Spring in the Orchard: A Season of Anxiety and Anticipation

By Ben Kraus

After the Winter planning and pruning is complete, the nail biting begins. What conditions will Mother Nature have in store at the advent of this growing season? Will the temperatures gradually warm or be a rollercoaster of highs and lows? Will it be a wet or dry Spring? No matter the planning and preparation, an orchardist is always at the whim of the weather. 

Temperature trends and precipitation patterns at the beginning of each growing season are crucial indicators for what the fall harvest will be. This year has been marked by numerous temperature fluctuations. With early warm temperatures in February, breaking dormancy in the orchard was a major source of concern. 

If flower buds swell too early in the year, they are more susceptible to freeze damage that can lead to complete crop loss. In the last full week of April, as our apple blossoms were in the final stages of development before opening, a freeze warning was issued. At this point, blossoms can withstand temperatures as low as 28° F with minimal loss, any lower could prove catastrophic. Fortunately, the orchard at Gwenyn Hill is positioned on a slope making it less prone to Spring frost damage. 
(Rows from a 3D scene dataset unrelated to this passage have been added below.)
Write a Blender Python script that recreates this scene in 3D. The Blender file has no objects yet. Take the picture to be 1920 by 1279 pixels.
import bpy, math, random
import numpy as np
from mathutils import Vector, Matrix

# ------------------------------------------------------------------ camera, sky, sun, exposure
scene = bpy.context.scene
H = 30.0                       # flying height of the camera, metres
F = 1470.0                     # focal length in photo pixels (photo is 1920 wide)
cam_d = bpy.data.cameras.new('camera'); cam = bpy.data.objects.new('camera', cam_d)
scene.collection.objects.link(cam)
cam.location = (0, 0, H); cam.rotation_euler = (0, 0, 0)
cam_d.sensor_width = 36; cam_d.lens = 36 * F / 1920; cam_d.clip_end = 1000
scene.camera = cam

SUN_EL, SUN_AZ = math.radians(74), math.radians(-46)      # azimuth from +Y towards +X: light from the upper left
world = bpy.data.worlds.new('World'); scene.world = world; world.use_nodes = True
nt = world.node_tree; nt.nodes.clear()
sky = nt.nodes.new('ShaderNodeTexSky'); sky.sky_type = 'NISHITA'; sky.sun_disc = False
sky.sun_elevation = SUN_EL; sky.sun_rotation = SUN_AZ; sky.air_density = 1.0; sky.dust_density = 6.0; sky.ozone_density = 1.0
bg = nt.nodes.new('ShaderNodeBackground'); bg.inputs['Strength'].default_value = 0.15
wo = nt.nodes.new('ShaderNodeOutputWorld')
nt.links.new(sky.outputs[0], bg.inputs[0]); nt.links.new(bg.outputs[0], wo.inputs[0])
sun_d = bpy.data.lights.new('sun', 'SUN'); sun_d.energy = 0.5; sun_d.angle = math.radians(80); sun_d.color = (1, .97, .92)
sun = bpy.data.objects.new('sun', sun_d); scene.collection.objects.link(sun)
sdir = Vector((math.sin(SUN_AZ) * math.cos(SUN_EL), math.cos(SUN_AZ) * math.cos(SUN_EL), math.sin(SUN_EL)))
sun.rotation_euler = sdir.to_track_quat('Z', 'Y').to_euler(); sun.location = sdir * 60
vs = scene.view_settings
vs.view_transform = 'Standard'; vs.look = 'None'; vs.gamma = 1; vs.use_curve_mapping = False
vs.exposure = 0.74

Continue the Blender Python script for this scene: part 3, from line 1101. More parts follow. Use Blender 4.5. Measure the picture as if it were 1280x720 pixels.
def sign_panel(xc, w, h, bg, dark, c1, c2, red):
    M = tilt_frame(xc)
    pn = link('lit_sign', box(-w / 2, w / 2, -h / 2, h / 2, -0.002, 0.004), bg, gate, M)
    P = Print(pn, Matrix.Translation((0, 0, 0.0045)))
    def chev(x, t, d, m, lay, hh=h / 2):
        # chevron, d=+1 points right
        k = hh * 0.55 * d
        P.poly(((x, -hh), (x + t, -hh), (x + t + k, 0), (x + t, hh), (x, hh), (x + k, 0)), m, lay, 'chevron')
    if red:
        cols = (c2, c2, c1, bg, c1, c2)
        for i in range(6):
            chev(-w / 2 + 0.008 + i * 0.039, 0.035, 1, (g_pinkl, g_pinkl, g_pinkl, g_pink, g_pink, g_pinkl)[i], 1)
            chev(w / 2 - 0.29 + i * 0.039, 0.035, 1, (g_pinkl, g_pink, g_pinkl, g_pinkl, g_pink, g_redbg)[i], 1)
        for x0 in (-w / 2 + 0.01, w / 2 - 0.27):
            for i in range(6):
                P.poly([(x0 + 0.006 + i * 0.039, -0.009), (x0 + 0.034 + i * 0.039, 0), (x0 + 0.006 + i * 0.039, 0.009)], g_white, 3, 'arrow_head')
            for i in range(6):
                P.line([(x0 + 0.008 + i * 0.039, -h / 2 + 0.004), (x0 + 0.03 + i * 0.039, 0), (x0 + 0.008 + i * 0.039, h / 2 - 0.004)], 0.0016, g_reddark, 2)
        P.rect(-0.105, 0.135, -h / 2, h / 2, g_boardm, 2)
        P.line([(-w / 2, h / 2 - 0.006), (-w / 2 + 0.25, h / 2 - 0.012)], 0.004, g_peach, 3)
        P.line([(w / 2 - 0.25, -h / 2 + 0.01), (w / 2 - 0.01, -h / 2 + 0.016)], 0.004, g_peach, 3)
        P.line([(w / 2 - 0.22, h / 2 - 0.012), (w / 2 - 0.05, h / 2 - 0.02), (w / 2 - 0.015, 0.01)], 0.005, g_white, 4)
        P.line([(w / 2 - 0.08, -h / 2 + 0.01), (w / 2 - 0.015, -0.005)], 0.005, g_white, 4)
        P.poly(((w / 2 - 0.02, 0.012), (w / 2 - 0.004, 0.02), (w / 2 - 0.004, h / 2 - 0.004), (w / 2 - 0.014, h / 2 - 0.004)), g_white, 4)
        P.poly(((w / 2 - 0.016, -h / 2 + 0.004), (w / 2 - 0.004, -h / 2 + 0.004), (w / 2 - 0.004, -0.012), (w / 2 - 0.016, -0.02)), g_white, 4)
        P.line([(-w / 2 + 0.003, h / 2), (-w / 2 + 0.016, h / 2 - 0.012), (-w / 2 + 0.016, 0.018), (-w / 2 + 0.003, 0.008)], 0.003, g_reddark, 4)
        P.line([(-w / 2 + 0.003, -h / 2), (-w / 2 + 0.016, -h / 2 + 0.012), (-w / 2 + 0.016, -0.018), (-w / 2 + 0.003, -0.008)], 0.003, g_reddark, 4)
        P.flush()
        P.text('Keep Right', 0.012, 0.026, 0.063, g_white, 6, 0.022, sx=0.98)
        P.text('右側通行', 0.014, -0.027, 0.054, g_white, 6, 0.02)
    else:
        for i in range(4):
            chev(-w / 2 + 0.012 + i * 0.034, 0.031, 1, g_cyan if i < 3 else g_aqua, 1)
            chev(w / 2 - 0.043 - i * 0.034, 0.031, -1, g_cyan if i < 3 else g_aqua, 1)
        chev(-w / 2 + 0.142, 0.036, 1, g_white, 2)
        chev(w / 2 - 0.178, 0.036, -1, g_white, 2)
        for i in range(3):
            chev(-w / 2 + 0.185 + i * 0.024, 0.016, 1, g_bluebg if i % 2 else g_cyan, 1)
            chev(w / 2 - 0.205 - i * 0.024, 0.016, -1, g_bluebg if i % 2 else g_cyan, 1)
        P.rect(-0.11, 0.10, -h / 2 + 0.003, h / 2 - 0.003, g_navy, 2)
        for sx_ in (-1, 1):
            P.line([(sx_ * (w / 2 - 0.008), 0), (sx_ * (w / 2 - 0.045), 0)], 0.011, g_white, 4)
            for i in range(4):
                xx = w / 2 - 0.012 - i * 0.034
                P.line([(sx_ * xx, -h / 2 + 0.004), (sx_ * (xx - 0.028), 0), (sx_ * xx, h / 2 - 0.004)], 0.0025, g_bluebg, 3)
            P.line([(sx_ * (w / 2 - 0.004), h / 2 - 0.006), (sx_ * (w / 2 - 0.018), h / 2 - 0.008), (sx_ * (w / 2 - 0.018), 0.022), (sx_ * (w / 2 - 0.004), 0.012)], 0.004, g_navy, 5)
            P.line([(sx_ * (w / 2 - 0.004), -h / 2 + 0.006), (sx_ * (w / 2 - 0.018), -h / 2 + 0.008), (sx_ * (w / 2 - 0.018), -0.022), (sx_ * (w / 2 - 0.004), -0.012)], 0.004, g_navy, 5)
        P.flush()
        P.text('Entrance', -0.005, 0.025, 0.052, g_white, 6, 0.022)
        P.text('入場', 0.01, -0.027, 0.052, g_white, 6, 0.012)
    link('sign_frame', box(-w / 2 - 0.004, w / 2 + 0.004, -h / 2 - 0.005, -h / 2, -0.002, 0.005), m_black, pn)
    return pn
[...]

Very soon our tiny trees will be awash with blossoms, attracting pollinators with their sweet fragrance. Pollination is key to fertilization and the transformation from flower to fruit. Insect pollination is temperature dependent; honeybees and other native pollinators like mason bees and flies are less active when temperatures are below 65°F. While most plant pollination is facilitated by animals or insects, wind and rain can also be effective methods.

Pollinators are not the only insects on patrol in the orchard. There are other beneficials lurking in the leaf litter. The humble ladybug (lady beetle) is an orchard hero feasting on wooly apple aphids that overwinter in the furrows of apple tree bark. Lacewings and spiders also do their part to control leaf rollers and mites. These small but mighty arthropods are integral to orchard success.

Spring is a season of highs and lows, a constant search for balance. As temperatures continue to warm, the grass greens up, and we are reminded that Summer is just around the corner. With a new season, there will be new challenges and greater excitement as we all grow together.


Ben Kraus, Perennials Manager at Gwenyn Hill Farm, speaks for the trees.